Ma c’è anche un altro profilo alla luce del quale il governo tecnico, se correttamente impostato e gestito, potrebbe essere non solo non nocivo ma addirittura benefico per il nostro incerto bipolarismo. Non c’è dubbio che la rivoluzione maggioritaria del 1994 è rimasta incompiuta. Per errori tattici e strategici, per la resistenza ostinata delle istituzioni e nei poteri italiani, per radicati riflessi culturali della società, il nostro bipolarismo non è sinora riuscito ad assumere un assetto fisiologico. Abbiamo provato l’ebbrezza della competizione fra due schieramenti ma non siamo ancora riusciti a tradurre il nuovo assetto istituzionale in concreta capacità di governo. Il nostro bipolarismo oltre che (esasperatamente) conflittuale è stato sinora un bipolarismo sbilanciato sulle estreme, ribaltando quella che è una delle caratteristiche strutturali dei sistemi bipolari, la concorrenza al centro per conquistare l’elettore mediano. Ebbene se tutto questo è vero, è vero allora che un limitato periodo di convivenza dei due partiti maggiori a sostenere un governo tecnico in una fase di emergenza nazionale non può che essere benefico. La speranza è che alla fine della parentesi si possa finalmente raggiungere quella reciproca legittimazione che è essenziale per il buon funzionamento di una democrazia dell’alternanza. Nessun sistema democratico può reggere a lungo ad una condizione nella quale il tuo avversario politico non è semplicemente un avversario ma è un nemico che temi per la tua stessa sopravvivenza e che pertanto devi cercare di abbattere con ogni mezzo. E, in questa prospettiva, la dissociazione di Di Pietro e di Bossi potrebbe essere anche una buona notizia.

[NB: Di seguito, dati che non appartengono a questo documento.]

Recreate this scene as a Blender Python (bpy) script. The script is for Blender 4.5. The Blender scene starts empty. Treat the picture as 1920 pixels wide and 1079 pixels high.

Naturalmente non ci sfugge il rischio che il governo tecnico possa alla fine dei conti rivelarsi piuttosto la tomba del bipolarismo. Sicuramente fra i cantori del governo tecnico ci sono coloro che non hanno altra ambizione che destrutturare l’attuale sistema istituzionale e ricreare l’età dell’oro della palude democristiana. Ma questo rischio non si affronta con il grido “elezioni, elezioni!”. Il rischio si scongiura piuttosto con una lucida analisi della situazione e con comportamenti conseguenti. E, proprio per questo motivo, riteniamo sia fondamentale che il governo tecnico, se ha da nascere, nasca all’interno di un chiaro e solido patto fra i due maggiori partiti del Paese che convergono sulla necessità di affrontare l’emergenze attuale per poter tornare dalla prossima legislatura ad una sana, civile e trasparente competizione politica. Un patto che ancori strettamente l’agenda del nuovo Governo alle precise richieste che l’Uunione Europea ci rivolge e che, semmai, che includa anche un accordo sulla riforma della legge elettorale pensata per preservare il nostro bipolarismo dal rischio, sempre immanente, della restaurazione.